Foresight and Education
Predictive types of Futures Studies have often failed to predict the long-term implications of decision-making and policies. The Strategic Defense Initiative, for example, imprinted some Generation Xers with a fatalistic worldview, creating receptivity to Romantic-influenced Darkwave and Goth imagery. Slaughter's extensive background in education brings a unique viewpoint to how Futures Studies can create positive realities for young people.
While he raises concerns about violence and the power of images directed at the subconscious mind to mould behavior, [14] Slaughter carefully avoids the shrill moralism that defined the Culture Wars of the early 1990s. Instead he contends that young people's anxieties reflect the uncertain transition from industrial to post-industrial society. "Those trapped within the transition process," he observes, "are often unable to grasp the new picture, only the old one is being lost." [15]

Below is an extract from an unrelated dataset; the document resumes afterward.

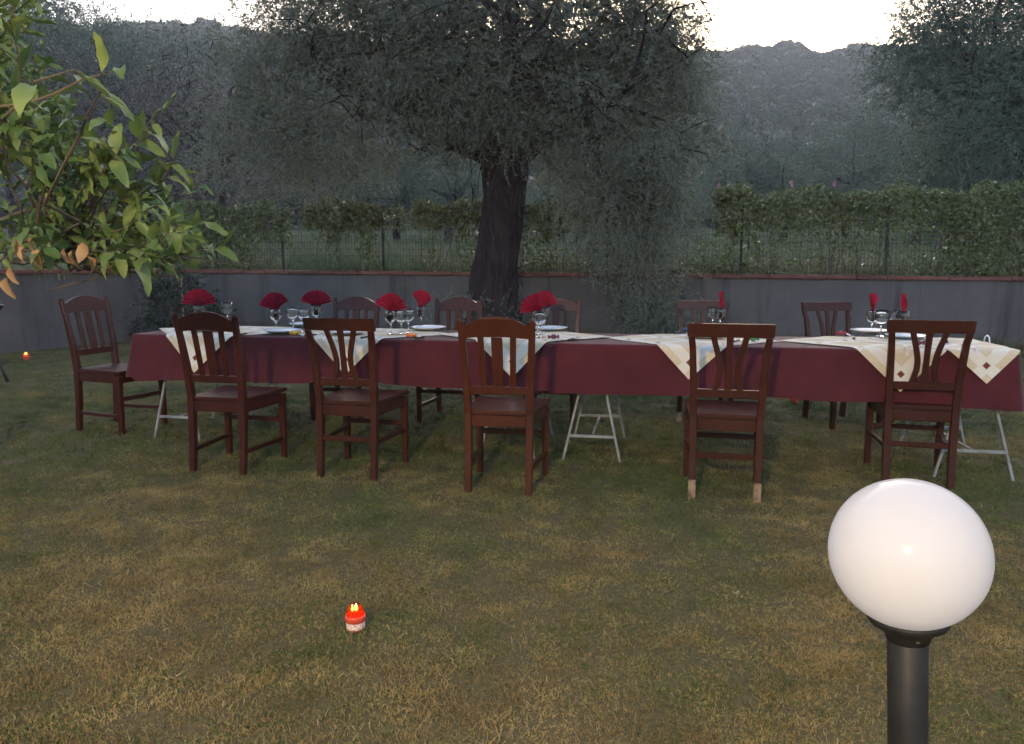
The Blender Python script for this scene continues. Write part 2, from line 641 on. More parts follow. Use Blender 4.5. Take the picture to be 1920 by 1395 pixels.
gx = np.linspace(-1, 1, NX)
V, F = [], []
for j, d in enumerate(np.geomspace(1, 45, NY) - 1):
    x0 = gx * (16 + d * 8.5)
    yf = field_front(np.clip(x0, -30, 30))
    y = yf + d * 8
    z = hill_z(x0, y)
    V.append(np.stack([x0, y, z], 1))
V = np.concatenate(V)
i = np.arange(NX - 1)
F = np.concatenate([np.stack([j * NX + i, j * NX + i + 1, (j + 1) * NX + i + 1, (j + 1) * NX + i], 1) for j in range(NY - 1)])
hm = mesh_np('hillside', V, F, M_HILL, smooth=True)
hm.materials.append(M_FIELDG)
cent = V[F].mean(1)
hm.polygons.foreach_set('material_index', (cent[:, 1] < 46).astype(np.int32))
tag(link(bpy.data.objects.new('hillside', hm)), kind='structure')


# ------------------------------------------------------------------ instanced stuff (grass, wood on the hill)
def scatter(name, pts, rot, scl, idx, protos, label, cat):
    """one stuff object: small meshes set on points by geometry nodes"""
    me = bpy.data.meshes.new(name)
    me.vertices.add(len(pts))
    me.vertices.foreach_set('co', np.asarray(pts, np.float32).ravel())
    for nm, typ, dat in (('rot', 'FLOAT_VECTOR', rot), ('scl', 'FLOAT', scl), ('idx', 'INT', idx)):
        a = me.attributes.new(nm, typ, 'POINT')
        a.data.foreach_set('vector' if typ == 'FLOAT_VECTOR' else 'value', np.asarray(dat, np.int32 if typ == 'INT' else np.float32).ravel())
    o = link(bpy.data.objects.new(name, me))
    pc = bpy.data.collections.new(name + '_kinds')
    for k, pm in enumerate(protos):
        pc.objects.link(bpy.data.objects.new('%s_kind_%02d' % (name, k), pm))
    g = bpy.data.node_groups.new(name, 'GeometryNodeTree')
    g.interface.new_socket('Geometry', in_out='INPUT', socket_type='NodeSocketGeometry')
    g.interface.new_socket('Geometry', in_out='OUTPUT', socket_type='NodeSocketGeometry')
    N, L = g.nodes, g.links
    gi, go = N.new('NodeGroupInput'), N.new('NodeGroupOutput')
    ip = N.new('GeometryNodeInstanceOnPoints')
    ci = N.new('GeometryNodeCollectionInfo')
    ci.inputs['Collection'].default_value = pc
    ci.inputs['Separate Children'].default_value = True
    ci.inputs['Reset Children'].default_value = True
    ip.inputs['Pick Instance'].default_value = True

    def attr(nm, typ):
        a = N.new('GeometryNodeInputNamedAttribute')
        a.data_type = typ
        a.inputs['Name'].default_value = nm
        return a.outputs['Attribute']
    L.new(gi.outputs[0], ip.inputs['Points'])
    L.new(ci.outputs[0], ip.inputs['Instance'])
    L.new(attr('idx', 'INT'), ip.inputs['Instance Index'])
    L.new(attr('rot', 'FLOAT_VECTOR'), ip.inputs['Rotation'])
    L.new(attr('scl', 'FLOAT'), ip.inputs['Scale'])
    L.new(ip.outputs[0], go.inputs[0])
    md = o.modifiers.new('scatter', 'NODES')
    md.node_group = g
    return tag(o, label, cat, kind='stuff')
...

The solutions that Slaughter outlines are designed to shift a person's loci of control from being affected by external problems to the ability to cause positive change and re-connect with society. They range from metaprogram changes (changing fear into motivation) to new resources (Futures concepts and ideas) to time-lining (the future is part of the present) to life-span re-scripting ("design your way out of the industrial era"). [16]
Cultural Recovery and Regeneration Civilizations
The final chapter of Slaughter's book gives a brief overview of Transpersonal research as a method to regenerate civilizations. Ken Wilber's comprehensive and integral map of knowledge offers futurists a broader lens to examine civilization/culture cycles than pop futurism. Slaughter also cites Charles Laughlin and Sheila Richardson's 'Homo Gestalt' (a person able to tap transcendent insights and new cognitive/perceptual processes to envision new realities) as a possibility of where the human species might evolve towards. [17]
Slaughter's final section is an annotated 200-book bibliography, featuring authors such as J.G. Ballard, Philip K. Dick, Ken Wilber, Riane Eisler, Jacques Vallee, Gregory Bateson, and Fritz Schumacher, amongst many others.
Clearly written with insight and passion, Richard Slaughter's Foresight Principle enhances the knowledge-base of Futures Studies. The principles and practical techniques that Slaughter outlines will help readers to transform a "world-sensing" technique that has been "an implicit unconscious process" into "an explicit conscious process" central to everyday life.
Endnotes:
[1] Richard A. Slaughter. The Foresight Principle: Cultural Recovery in the 21st Century. Westport, CT: Praeger Press and London: Adamantite Press Ltd., 1995. 52.
[2] Richard A. Slaughter. Ibid. xvii.
[3] Richard A. Slaughter. Ibid. xvii.
[4] Richard A. Slaughter. Ibid. 11.
[5] Richard A. Slaughter. Ibid. 17-20.
[6] Richard A. Slaughter. Ibid. 38-39.
[7] Richard A. Slaughter. Ibid. 52.
[8] Richard A. Slaughter. Ibid. 53-55.
[9] Richard A. Slaughter. Ibid. 59-60.
[10] Richard A. Slaughter. Ibid. 88.
[11] Richard A. Slaughter. Ibid. 84-85.
[12] Richard A. Slaughter. Ibid. 94.
[13] Richard A. Slaughter. Ibid. 78-82.
[14] Richard A. Slaughter. Ibid. 119-120.
[15] Richard A. Slaughter. Ibid. 117.
[16] Richard A. Slaughter. Ibid. 118-132.
[17] Richard A. Slaughter. Ibid. 156.